Troubador
If you go to the trouble of interviewing service centres for high end products, maybe some mildly technical questions might be on order, eg, how resistant which of their products are to daily abuse -will they stand being dropped or cleaned with a sweater (it always happens, they get dirty and rained on exactly while they are being used) , are the coatings resistant to pollution or do they tarnish, does the gas filling last or leak over the years (how many?) , do they need cleaning for internal haze periodically, what tools and process do they use to recollimate, and also how they deal with items that get sent back immediately by the customers for correction. The last is of interest, seeing how many people complain here of dust inside barrels, internal reflections, hazing up etc.

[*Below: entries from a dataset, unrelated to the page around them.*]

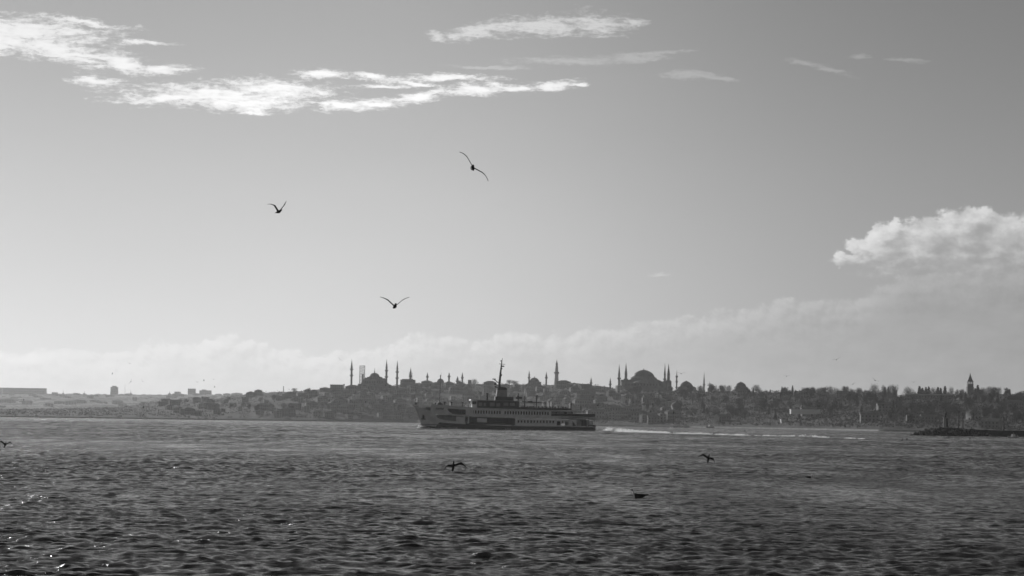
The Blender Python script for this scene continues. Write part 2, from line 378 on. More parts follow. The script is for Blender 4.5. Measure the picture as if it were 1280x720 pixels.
def hull_shell(x0, x1, zlo, zhi, n=60, rake=True, inset=0.0):
    b = MB(); vs = []; lev = 7
    for i in range(n + 1):
        xd = x0 + (x1 - x0) * i / n
        for side in (-1, 1):
            for k in range(lev):
                lo, hi = zlo(xd), zhi(xd); z = lo + (hi - lo) * k / (lev - 1)
                rk = 3.7 * max(0, 1 - z / 9.3) ** .85 * max(0, 1 - xd / 14.0) if rake else 0
                xx = xd + rk
                vs.append(fv(xx, side * max(.05, beam(xd, z) - inset), z))
    fs = []
    row = 2 * lev
    for i in range(n):
        for s in range(2):
            for k in range(lev - 1):
                a = i * row + s * lev + k; q = (a, a + row, a + row + 1, a + 1)
                fs.append(q if s == 0 else q[::-1])
        a = i * row                                      # bottom and top
        fs.append((a, a + lev, a + row + lev, a + row)); t = lev - 1
        fs.append((a + t, a + row + t, a + row + lev + t, a + lev + t))
    fs.append(tuple(list(range(0, lev)) + list(range(2 * lev - 1, lev - 1, -1))))
    e = n * row; fs.append(tuple(list(range(e + lev - 1, e - 1, -1)) + list(range(e + lev, e + 2 * lev))))
    return b.add(vs, fs)
DK = [(517,531.0),(530,532.0),(540,532.6),(543,530),(546,527.2),(560,528.2),(580,529.6),(600,530.4),(642,531.9),(700,532.7),(746,533.6)]
def zdark(x): return float(np.interp(x, [fx(p) for p, q in DK], [fz(p, q) for p, q in DK]))
TOPB = [(516.9,506.4),(521,507.6),(525,509.4),(531,512.0),(537.5,513.0),(537.7,519.6),(541,520.9),(546,523.6)]
def ztopb(x): return float(np.interp(x, [fx(p) for p, q in TOPB], [fz(p, q) for p, q in TOPB]))
hull_shell(0, FL, lambda x: -1.0, zdark).build('hull', M_dark, ferry)
bowo = hull_shell(0, fx(546), lambda x: zdark(x) + .02, ztopb, 60).build('bow', M_white, ferry)
b = MB()
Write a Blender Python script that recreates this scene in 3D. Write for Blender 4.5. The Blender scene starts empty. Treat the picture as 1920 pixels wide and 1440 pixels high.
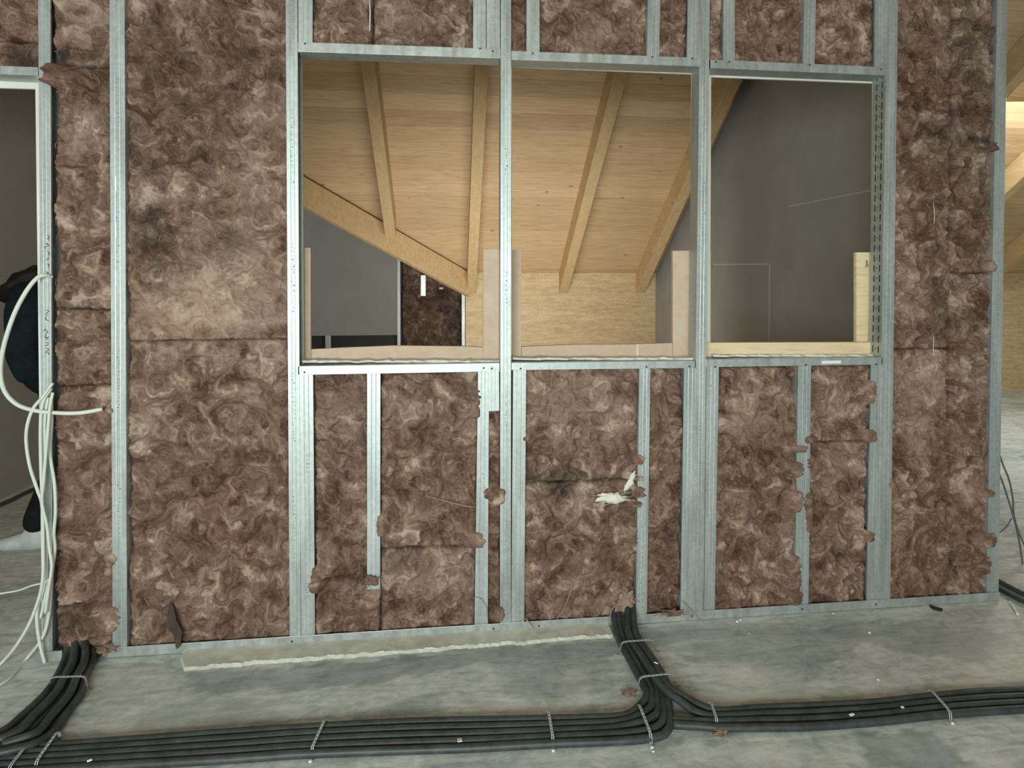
import bpy, math, random
import numpy as np
from mathutils import Vector, Matrix, Euler

random.seed(7)
SC = bpy.context.scene
COL = SC.collection

# ------------------------------------------------------------------ camera
FPX, PX, PY = 1250.0, 1000.0, 546.0
YAW, PITCH = math.radians(6.97), math.radians(0.96)
DIST, EYE = 2.55, 1.36
cam_d = bpy.data.cameras.new('camera')
cam = bpy.data.objects.new('camera', cam_d); COL.objects.link(cam)
cam_d.sensor_width = 36.0
cam_d.lens = FPX / 1920 * 36
cam_d.shift_x = -(PX - 960) / 1920
cam_d.shift_y = (PY - 720) / 1920
cam_d.clip_start = 0.05; cam_d.clip_end = 100
cam.location = (0, -DIST, EYE)
cam.rotation_euler = (math.radians(90) - PITCH, 0, -YAW)
SC.camera = cam
CR = Euler(cam.rotation_euler).to_matrix()
CO = Vector(cam.location)

# ------------------------------------------------------------------ world and lights
W = bpy.data.worlds.new('world'); SC.world = W
W.use_nodes = True
bg = W.node_tree.nodes['Background']
bg.inputs[0].default_value = (0.78, 0.93, 0.94, 1)
bg.inputs[1].default_value = 0.46

def area(name, loc, target, sx, sy, power, color, spread=180):
    d = bpy.data.lights.new(name, 'AREA'); d.shape = 'RECTANGLE'
    d.size = sx; d.size_y = sy; d.energy = power; d.color = color; d.spread = math.radians(spread)
    o = bpy.data.objects.new(name, d); COL.objects.link(o)
    o.location = loc
    o.rotation_euler = (Vector(target) - Vector(loc)).to_track_quat('-Z', 'Y').to_euler()
    return o
area('window_daylight', (-0.7, -4.3, 1.35), (0.0, 0, 0.85), 2.0, 0.9, 132, (0.90, 1.0, 0.98))
area('roof_window_daylight', (4.9, 2.4, 2.85), (5.0, 2.9, 0), 1.0, 1.2, 70, (0.95, 1.0, 0.97))
area('hidden_far_room_fill', (0.3, 2.1, 0.36), (0.3, 4.85, 1.35), 1.8, 0.55, 28, (1.0, 0.97, 0.90), 135)  # unseen lamp low behind the partition, added to brighten the far room

vs = SC.view_settings
vs.view_transform = 'Standard'; vs.look = 'None'; vs.exposure = 0.2; vs.gamma = 1.0
vs.use_curve_mapping = False

# ------------------------------------------------------------------ pixel to place
def ray(u, v):
    return CR @ Vector(((u - PX) / FPX, -(v - PY) / FPX, -1.0))
def P(u, v, y=0.0):                      # point on the upright plane at depth y
    d = ray(u, v); s = (y - CO.y) / d.y
    return CO + d * s
def F(u, v, z=0.0):                      # point on the level plane at height z
    d = ray(u, v); s = (z - CO.z) / d.z
    return CO + d * s
def PX_(u, v, x):                        # point on the plane X = x
    d = ray(u, v); s = (x - CO.x) / d.x
    return CO + d * s

# ------------------------------------------------------------------ noise
def _h(ix, iy, s):
    n = (ix.astype(np.int64) * 374761393 + iy.astype(np.int64) * 668265263 + s * 1442695041) & 0xffffffff
    n = ((n ^ (n >> 13)) * 1274126177) & 0xffffffff
    n = (n ^ (n >> 16)) & 0xffffffff
    return n / 4294967295.0
def gn(x, y, s=0):
    x = np.asarray(x, float); y = np.asarray(y, float)
    ix = np.floor(x); iy = np.floor(y); fx = x - ix; fy = y - iy
    def g(a, b):
        t = _h(ix + a, iy + b, s) * 2 * np.pi
        return np.cos(t) * (fx - a) + np.sin(t) * (fy - b)
    ux = fx * fx * fx * (fx * (fx * 6 - 15) + 10); uy = fy * fy * fy * (fy * (fy * 6 - 15) + 10)
    a = g(0, 0) * (1 - ux) + g(1, 0) * ux
    b = g(0, 1) * (1 - ux) + g(1, 1) * ux
    return (a * (1 - uy) + b * uy) * 1.5
def fbm(x, y, o=4, s=0):
    r = 0; a = 1; t = 0
    for k in range(o):
        r = r + a * gn(x * 2 ** k, y * 2 ** k, s + k * 17); t += a; a *= .5
    return r / t

# ------------------------------------------------------------------ mesh helpers
def smooth(me, on=True):
    me.polygons.foreach_set('use_smooth', [on] * len(me.polygons))
def link(name, me, parent=None):
    o = bpy.data.objects.new(name, me); COL.objects.link(o)
    if parent is not None: o.parent = parent
    return o
def tag(o, label=None, cat=None, group=None, kind=None):
    if label: o['label'] = label
    if cat: o['category'] = cat
    if group: o['group'] = group
    if kind: o['kind'] = kind
    return o

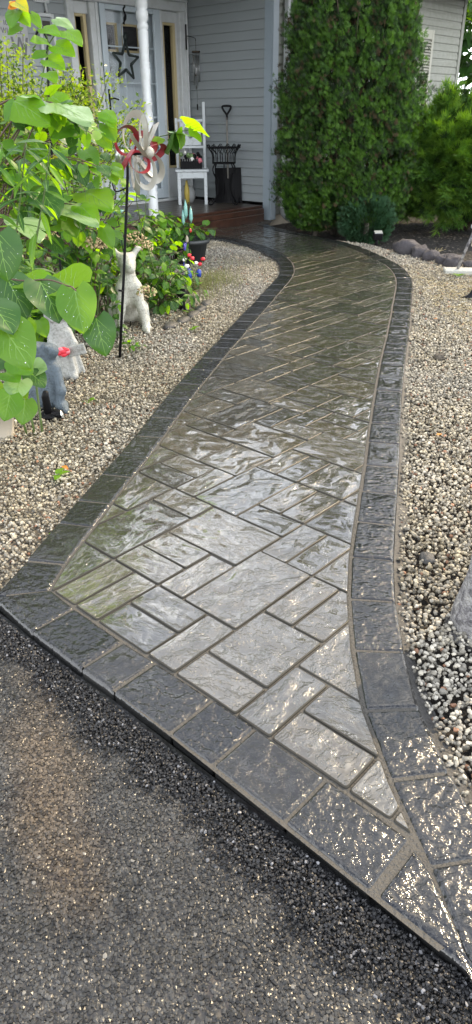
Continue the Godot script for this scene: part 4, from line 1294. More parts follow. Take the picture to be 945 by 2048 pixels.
# leaves read off one by one: pairs of stalk end and tip
func traced(parent: Node, pts: Array, mats: Array, up := 0.75, wide := 1.0, grow := 1.0, wet := false):
	for i in range(0, pts.size(), 2):
		var a: Vector3 = pts[i]; var b: Vector3 = pts[i + 1]
		var d := b - a
		var toward := (Vector3(0, 1.25, 0) - a).normalized()
		var n := (toward * (1.0 - up) + Vector3(rf(-0.25, 0.25), up, rf(-0.15, 0.25)) * (1.0 if up < 0.8 else 0.0) + Vector3(0, up, 0.04) * (0.0 if up < 0.8 else 1.0)).normalized()
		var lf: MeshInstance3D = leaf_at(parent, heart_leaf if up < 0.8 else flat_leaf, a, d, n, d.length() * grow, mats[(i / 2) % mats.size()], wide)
		if wet:
			var dots := []
			var b2: Array = [[0.22, 0.10], [0.35, -0.12], [0.10, 0.22], [0.28, 0.02]][heart_leaf.find(lf.mesh)]
			for k in 13:
				var t := rf(0.06, 0.9)
				var c := rf(-0.85, 0.85)
				var w := 1.03 * pow(t + 0.04, 0.45) * pow(1.0 - t, 0.85)
				var r := rf(0.003, 0.009) * (1.0 if rng.randf() < 0.8 else 1.6)
				dots.append(Transform3D(Basis().scaled(Vector3(r, r * 0.5, r)), Vector3(t, -b2[0] * t * t + b2[1] * absf(c) * w + 0.004, c * w)))
			swarm(lf, "raindrop", drop_mesh, M.raindrop, dots)

# a shoot with leaves along it
func shoot(plant: Node, pts: Array, r0: float, kinds: Array, n: int, size: Vector2, lit: float, stem_m: Material, from := 0.3, petiole := 0.5, droop := 0.35):
	var c := curve(pts, 5)
	part(plant, "stem", tube_mesh(c, radii_for(c.size(), r0, r0 * 0.35), 5), stem_m)
	for k in n:
		var t := from + (1.0 - from) * (k + rf(0.0, 0.8)) / n
		var f := clampf(t, 0, 0.999) * (c.size() - 1)
		var i := int(f)
		var p: Vector3 = c[i].lerp(c[i + 1], f - i)
		var ax: Vector3 = (c[i + 1] - c[i]).normalized()
		var a := k * 2.4 + rf(-0.5, 0.5)
		var side := ax.cross(Vector3(0.3, 0.2, 1)).normalized()
		var out := (side * cos(a) + ax.cross(side) * sin(a) + ax * 0.35).normalized()
		var s := rf(size.x, size.y) * (1.0 - 0.35 * t)
		var q := p + out * s * petiole
		part(plant, "stalk", tube_mesh([p, p + out * s * petiole * 0.6 + Vector3(0, s * 0.06, 0), q], [0.0016, 0.0012], 4, false), stem_m)
		var tip := (out + Vector3(0, -droop + rf(-0.3, 0.3), 0)).normalized()
		var nrm := (Vector3(rf(-0.35, 0.35), 1.0, rf(-0.2, 0.5)) + out * 0.35).normalized()
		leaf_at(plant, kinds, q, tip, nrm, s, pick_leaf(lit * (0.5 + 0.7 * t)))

func radii_for(n: int, a: float, b: float) -> Array:
	var out := []
	for i in n: out.append(lerpf(a, b, float(i) / (n - 1)))
	return out

# a bush of shoots filling a rough ellipsoid
func bush(called: String, label: String, category: String, base: Vector3, center: Vector3, radii: Vector3, shoots: int, per: int, kinds: Array, size: Vector2, lit: float, group := "") -> Node3D:
	var o := thing(called, label, category, base, 0.0, group)
	for k in shoots:
		var d := Vector3(rf(-1, 1), rf(-1, 1), rf(-1, 1))
		while d.length() > 1.0: d = Vector3(rf(-1, 1), rf(-1, 1), rf(-1, 1))
		d = d.normalized() * pow(d.length(), 0.6)
		d.y = absf(d.y) * 1.2 - 0.45
		var tip := center + d * radii - base
		var start := Vector3(rf(-0.08, 0.08), 0, rf(-0.08, 0.08))
		var mid := start.lerp(tip, 0.5) + Vector3(-(tip.x - start.x) * 0.18 + rf(-0.04, 0.04), absf(tip.y) * 0.16, rf(-0.04, 0.04))
		shoot(o, [start, mid, tip], 0.006, kinds, per, size, lit, M.stem_green if k % 2 else M.stem_red)
	return o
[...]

My own short experiences with binoculars have been educational, as I learnt that if one is watching seagulls the glasses will sit in the sun or and be carried with no case on a windy and sandy beach, if one uses glasses in an urban setting they will get banged around, if they are handed to a child they will be picked up with a finger on the objective lenses etc. And even a bino in a retail dealer window display will be exposed to a large number of thermal cycles and direct sunlight for 3 or 4 years easily. The service center knows this even if the dealer does not, and the interview is a good moment for them to provide advice on model choice for the buyer, and possibly even say which type of gaffer tape one should use on the barrels to make them more grippy and less rubbery.
I know that much value is placed here and elsewhere on the difference between 89% and 92% and 480 and 750 nm transmission, and I can see how my smaller glass struggle when watching the birds in my backyard under tree cover at dusk, but my feeling is that most real-life buyers with just one or two glasses are more interested in knowing whether the lenses are going to be pointing in the same general direction after a couple of years real world use, and whether the thing can be expected to stay in usable shape for a while so you can see what you're looking at. Hint: The Leicas I bought were pretty bad as sold to me just from the crud they had accumulated while standing in a display case.
The same holds for photo equipment, and as a I found out when I was writing about cameras, the difference between a consumer model and a pro model camera is not the image quality, it is that the pro model is designed to resist damage, and also to be capable of being realigned and repaired after encountering anything short of a steamroller. The service guys and PR are allowed to, even very proud to tell you that their "pro"cameras will survive a drop, they're just waiting for you to ask ...and to make it understood that rough treatment of a consumer model is often fatal and considered abuse.